New Jenbachers Make Ottersberg Plant Largest Biogas Complex In Germany

By Jack Burke24 October 2019

BENAS GmbH has added two Jenbacher J620 gas engines with a capacity of 3.05 MW each to its plant in Ottersberg near Bremen, making it the largest single biogas engine complex in Germany.

The update also increases the electrical efficiency of its plant by 7.2 percentage points and reduces its raw material needs and cuts the required crop acreage and transport costs by 19.5%, the company said. In absolute terms, BENAS’ energy corn demand, which provides part of the plant’s biogas supply, has been cut by around 15 500 tonnes per year and the area cultivated for this purpose by around 370 hectares. As was originally the case, the Ottersberg plant is operated solely using renewable raw materials and dried poultry manure.

“Twenty-five years ago, we were among the first farmers to build a biogas plant,” said Jürgen Heitmann, the BENAS GmbH founder. “And now as then, we wish to contribute to the energy transformation, make our company more environment-friendly and naturally enough, earn a little money as well.”

With a workforce of 45, BENAS grows energy plants at three locations on a total of 3300 hectares. The biogas plant, which was designed and built by the company itself, currently disposes over a fermentation volume of 43 000 m3, gas storage capacity of 33 000 m3 and net installed electricity output of 11.35 MW. In addition, BENAS operates a gas treatment plant in which 1200 m³/h of biogas is upgraded to natural gas quality.

The investments in the new plant mean that Ottersberg can now generate 28 000 MWh of electricity annually. This will be both fed into the grid and employed to heat a fiber processing plant, which has been developed jointly with Gesellschaft für Nachhaltige Stoffnutzung mbH in Halle.

“The decisive reason for the investment was the enormous improvement in the efficiency of combined heat and power plants during the past 15 years,” According to Christoph Heitmann, the BENAS CEO, who was responsible for the planning and construction of the new CHP plant.

In the course of the building work, the heat supply emanating from both cooling water and exhaust was fully automated and adapted to match the new overall system. As a result, the output of the fiber treatment plant was raised by 50% and simultaneously, a high degree of safety was achieved by means of linked process control technology.

Owing to the operational flexibility that it offers, bioenergy is seen as being of major importance to the energy turnaround. Biogas plants can start up quickly and are therefore able to compensate for grid fluctuations.
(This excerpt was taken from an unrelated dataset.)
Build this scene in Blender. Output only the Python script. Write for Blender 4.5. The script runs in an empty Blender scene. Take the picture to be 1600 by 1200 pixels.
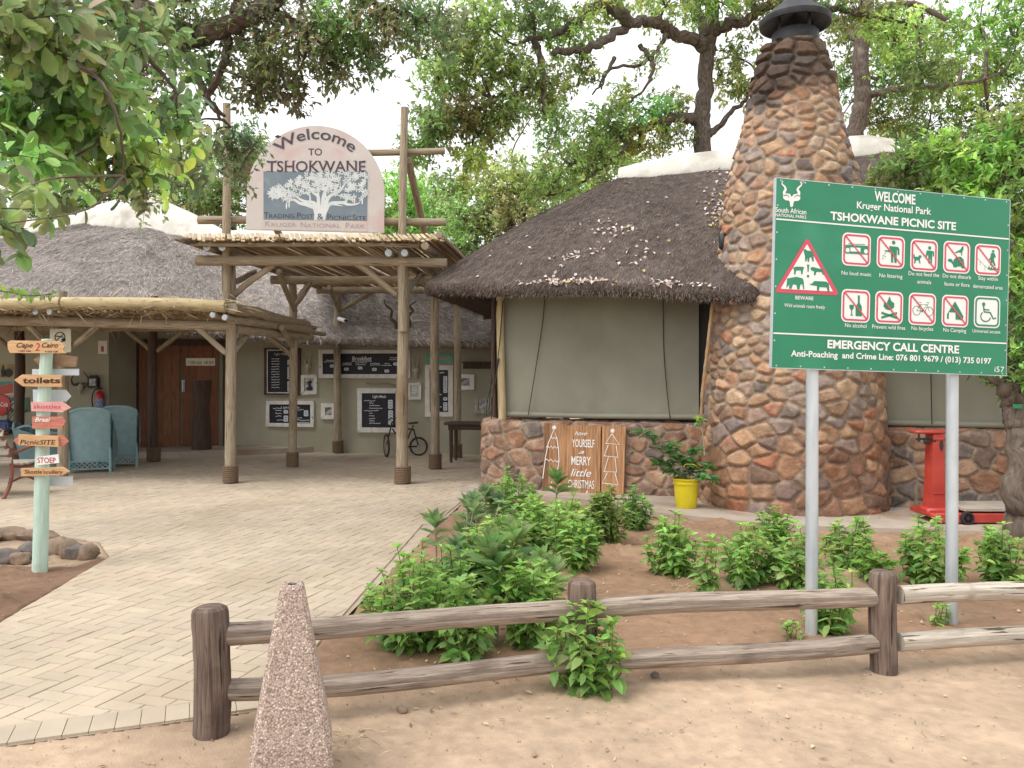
import bpy, math, random
import numpy as np
from mathutils import Vector, Matrix
from mathutils.geometry import tessellate_polygon
SC = bpy.context.scene
COL = SC.collection
R = math.radians
# ------------------------------------------------------------------ camera, sky, sun, exposure
EYE = 1.6; FPX = 1280.0; HOR = 590.0          # eye height, focal length in photo pixels, horizon row
cam = bpy.data.objects.new('camera', bpy.data.cameras.new('camera')); COL.objects.link(cam)
cam.location = (0, 0, EYE); cam.rotation_euler = (R(90), 0, 0)
cam.data.sensor_width = 36; cam.data.lens = FPX/1600*36
cam.data.shift_y = -(600-HOR)/1600
cam.data.clip_start = 0.05; cam.data.clip_end = 2000
SC.camera = cam
SUN_EL = 58; SUN_AZ = math.atan2(-0.75, -0.45)   # towards the sun: behind and left of the viewer
w = bpy.data.worlds.new('World'); SC.world = w; w.use_nodes = True
nt = w.node_tree; bg = nt.nodes['Background']
sky = nt.nodes.new('ShaderNodeTexSky'); sky.sky_type = 'NISHITA'; sky.sun_disc = False
sky.sun_elevation = R(SUN_EL); sky.sun_rotation = SUN_AZ; sky.dust_density = 4.0; sky.air_density = 1.2
hs = nt.nodes.new('ShaderNodeHueSaturation'); hs.inputs['Saturation'].default_value = 0.10; hs.inputs['Value'].default_value = 1.0
mx = nt.nodes.new('ShaderNodeMixRGB'); mx.inputs[0].default_value = 0.55; mx.inputs[2].default_value = (9.2, 9.25, 9.3, 1)   # high white cloud
nt.links.new(sky.outputs[0], hs.inputs['Color']); nt.links.new(hs.outputs[0], mx.inputs[1])
nt.links.new(mx.outputs[0], bg.inputs['Color']); bg.inputs['Strength'].default_value = 0.115
sun = bpy.data.objects.new('sun', bpy.data.lights.new('sun', 'SUN')); COL.objects.link(sun)
sun.data.energy = 1.15; sun.data.angle = R(28); sun.data.color = (1.0, 0.955, 0.88)
_d = Vector((math.sin(SUN_AZ)*math.cos(R(SUN_EL)), math.cos(SUN_AZ)*math.cos(R(SUN_EL)), math.sin(R(SUN_EL))))
sun.rotation_euler = _d.to_track_quat('Z', 'Y').to_euler()
SC.view_settings.view_transform = 'Standard'; SC.view_settings.look = 'None'
SC.view_settings.exposure = 0.88; SC.view_settings.gamma = 1
SC.cycles.max_bounces = 6; SC.cycles.diffuse_bounces = 4; SC.cycles.transparent_max_bounces = 6

# ------------------------------------------------------------------ helpers
def P(px, py, Y): return np.array(((px-800)/FPX*Y, Y, EYE-(py-HOR)/FPX*Y))
def G(px, py, z=0.0):
    Y = (EYE-z)*FPX/(py-HOR); return np.array(((px-800)/FPX*Y, Y, z))
def rng(s): return np.random.default_rng(s)
def nrm(a): 
    a = np.asarray(a, float); return a/np.maximum(np.linalg.norm(a, axis=-1, keepdims=True), 1e-9)

def _hash(ix, iy, s):
    h = (ix.astype(np.int64)*374761393 + iy.astype(np.int64)*668265263 + s*1442695041) & 0xFFFFFFFF
    h = ((h ^ (h >> 13))*1274126177) & 0xFFFFFFFF
    return ((h ^ (h >> 16)) & 0xFFFFFF)/float(0xFFFFFF)
def vnoise(x, y, s=0):
    ix = np.floor(x); iy = np.floor(y); fx = x-ix; fy = y-iy
    fx = fx*fx*(3-2*fx); fy = fy*fy*(3-2*fy)
    a = _hash(ix, iy, s); b = _hash(ix+1, iy, s); c = _hash(ix, iy+1, s); d = _hash(ix+1, iy+1, s)
    return (a*(1-fx)+b*fx)*(1-fy) + (c*(1-fx)+d*fx)*fy
def fbm(x, y, s=0, o=4):
    t = 0; a = .5
    for k in range(o): t = t + a*(vnoise(x*2**k, y*2**k, s+k*7)*2-1); a *= .5
    return t

# materials ---------------------------------------------------------
def mat(name, c1, c2=None, scale=6.0, rough=0.8, bump=0.0, bscale=None, bdist=0.01, attr=False, uv=False, stretch=(1, 1, 1),
        metallic=0.0, spec=0.3, trans=0.0, detail=5.0, ramp=(0.35, 0.65), c3=None, s3=1.2, f3=0.5, crack=None):
    m = bpy.data.materials.new(name); m.use_nodes = True
    t = m.node_tree; n = t.nodes; L = t.links; b = n['Principled BSDF']
    b.inputs['Roughness'].default_value = rough; b.inputs['Metallic'].default_value = metallic
    b.inputs['Specular IOR Level'].default_value = spec
    tc = n.new('ShaderNodeTexCoord'); mp = n.new('ShaderNodeMapping'); mp.inputs['Scale'].default_value = stretch
    L.new(tc.outputs['UV' if uv else 'Object'], mp.inputs['Vector'])
    col = None
    if c2 is not None:
        no = n.new('ShaderNodeTexNoise'); no.inputs['Scale'].default_value = scale; no.inputs['Detail'].default_value = detail
        no.inputs['Roughness'].default_value = 0.6
        L.new(mp.outputs[0], no.inputs['Vector'])
        cr = n.new('ShaderNodeValToRGB'); cr.color_ramp.elements[0].position = ramp[0]; cr.color_ramp.elements[1].position = ramp[1]
        cr.color_ramp.elements[0].color = (*c1, 1); cr.color_ramp.elements[1].color = (*c2, 1)
        L.new(no.outputs[0], cr.inputs[0]); col = cr.outputs[0]
        if c3 is not None:
            n3 = n.new('ShaderNodeTexNoise'); n3.inputs['Scale'].default_value = s3; n3.inputs['Detail'].default_value = 6
            L.new(tc.outputs['UV' if uv else 'Object'], n3.inputs['Vector'])
            r3 = n.new('ShaderNodeValToRGB'); r3.color_ramp.elements[0].position = f3; r3.color_ramp.elements[1].position = f3+.15
            L.new(n3.outputs[0], r3.inputs[0])
            m3 = n.new('ShaderNodeMixRGB'); L.new(r3.outputs[0], m3.inputs[0]); L.new(col, m3.inputs[1]); m3.inputs[2].default_value = (*c3, 1)
            col = m3.outputs[0]
    if crack:
        mc = n.new('ShaderNodeMapping'); mc.inputs['Scale'].default_value = (crack[0], crack[1], 1); L.new(tc.outputs['UV'], mc.inputs[0])
        nc = n.new('ShaderNodeTexNoise'); nc.inputs['Scale'].default_value = 1; nc.inputs['Detail'].default_value = 4; L.new(mc.outputs[0], nc.inputs['Vector'])
        rc_ = n.new('ShaderNodeValToRGB'); rc_.color_ramp.elements[0].position = crack[2]; rc_.color_ramp.elements[1].position = crack[2]+.035; rc_.color_ramp.elements[0].color = (1, 1, 1, 1); rc_.color_ramp.elements[1].color = (.22, .19, .17, 1); L.new(nc.outputs[0], rc_.inputs[0])
        mk = n.new('ShaderNodeMixRGB'); mk.blend_type = 'MULTIPLY'; mk.inputs[0].default_value = 1; L.new(col, mk.inputs[1]); L.new(rc_.outputs[0], mk.inputs[2]); col = mk.outputs[0]
    if attr:
        at = n.new('ShaderNodeVertexColor'); at.layer_name = 'Col'
        mu = n.new('ShaderNodeMixRGB'); mu.blend_type = 'MULTIPLY'; mu.inputs[0].default_value = 1
        L.new(at.outputs[0], mu.inputs[1])
        if col is not None: L.new(col, mu.inputs[2])
        else: mu.inputs[2].default_value = (*c1, 1)
        col = mu.outputs[0]
    if col is not None: L.new(col, b.inputs['Base Color'])
    else: b.inputs['Base Color'].default_value = (*c1, 1)
    if bump:
        nb = n.new('ShaderNodeTexNoise'); nb.inputs['Scale'].default_value = bscale or scale*3; nb.inputs['Detail'].default_value = 6
        L.new(mp.outputs[0], nb.inputs['Vector'])
        bn = n.new('ShaderNodeBump'); bn.inputs['Strength'].default_value = bump; bn.inputs['Distance'].default_value = bdist
        L.new(nb.outputs[0], bn.inputs['Height']); L.new(bn.outputs[0], b.inputs['Normal'])
    if trans:
        tr = n.new('ShaderNodeBsdfTranslucent'); ms = n.new('ShaderNodeMixShader'); ms.inputs[0].default_value = trans
        hsv = n.new('ShaderNodeHueSaturation'); hsv.inputs['Hue'].default_value = 0.485; hsv.inputs['Value'].default_value = 1.5
        if col is not None: L.new(col, hsv.inputs['Color'])
        else: hsv.inputs['Color'].default_value = (*c1, 1)
        L.new(hsv.outputs[0], tr.inputs['Color'])
        L.new(b.outputs[0], ms.inputs[1]); L.new(tr.outputs[0], ms.inputs[2]); L.new(ms.outputs[0], n['Material Output'].inputs['Surface'])
    return m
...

“As opposed to solar or wind power, biogas is an energy source with storage capabilities that can be used to produce power or heat at any time of the day and year regardless of whether the sun is shining, it is raining or it is storming,” said Norbert Hetebrueg, general manager for Central and Northern Europe at INNIO Jenbacher. “Consequently, INNIO’s fuel-flexible Jenbacher gas engines constitute an integral part of the global energy transformation and can contribute to power supply security.”